The causal theory is a bit murky, but evidently this is what one must expect once a society makes labor a commodity. Aune’s repeated claim that Mises thought in terms of "economic man" suggests that he has not ventured very far into Human Action, or any other of Mises’s works, or any of the Austrian tradition that begins with the rejection of preset patterns of human motivation.
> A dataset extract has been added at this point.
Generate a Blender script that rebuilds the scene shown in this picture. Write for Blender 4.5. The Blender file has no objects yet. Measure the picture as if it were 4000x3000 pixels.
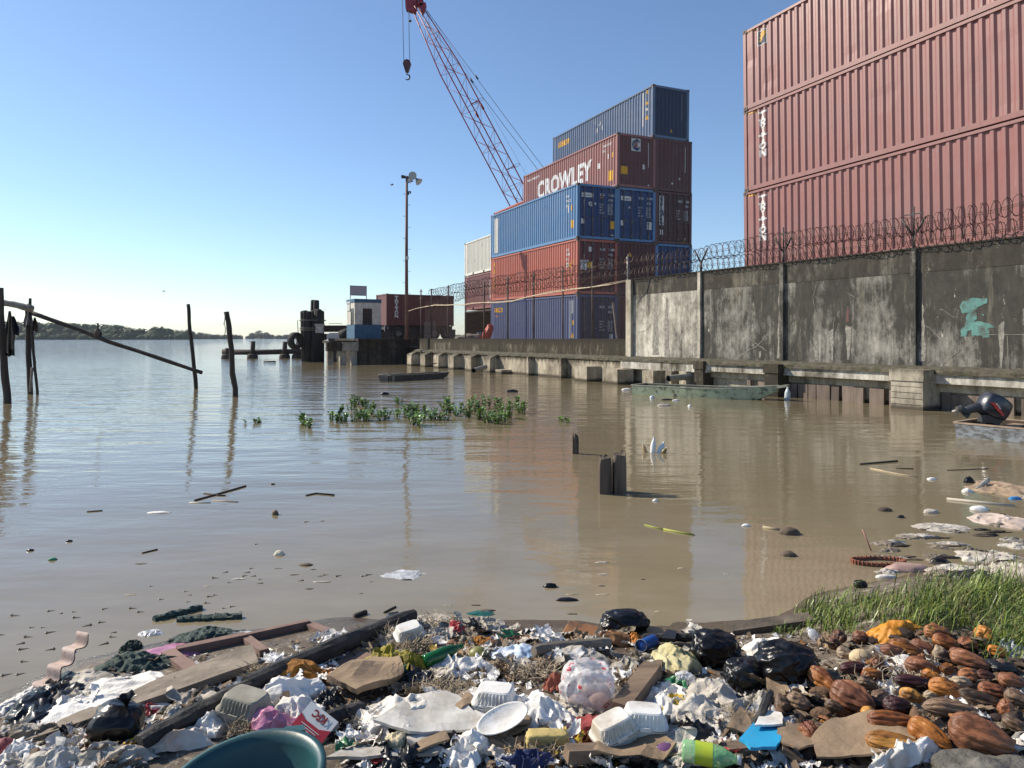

Apart from nutty judgments, guilt by association, and a plethora of errors of omission, Aune makes errors of fact. For example, he thinks Frank Chodorov was "Chodorow" and states that Rothbard earned his PhD with Mises at NYU (it was Dorfman at Columbia). In the end, however, the errors and lies don’t matter. Keynes was a Keynesian and Marx was a communist. We can see what Aune is. The real problem here is precisely the "rhetoric" of the author. It is completely unhinged from the demands of truth.

Richard M. Weaver was a professor of English, a libertarian conservative, a Southerner, and a teacher of rhetoric. Of late, scholars have begun to appreciate his important contributions to that field, the very one which Professor Aune claims to wield in the service of scholarship. We have already noted the inability of many contemporary thinkers to make the most elementary distinctions. Here is what Weaver wrote to friend at the end of World War II: "[N]ever has the power of ethical discrimination been as low as it is today. The atomic bomb was a final blow to the code of humanity. I cannot help thinking that we will suffer retribution for this. For a long time to come I believe my chief interest is going to be the restoration of civilization, of the distinctions that make life intelligible." (Quoted in Ted J. Smith III, ed., In Defense of Tradition: Collected Shorter Essays of Richard M. Weaver, 1929-1963 [Indianapolis: Liberty Fund, 2000], p. xxxiv)

That is a worthwhile endeavor. We cannot leave it to the Aunes of the world.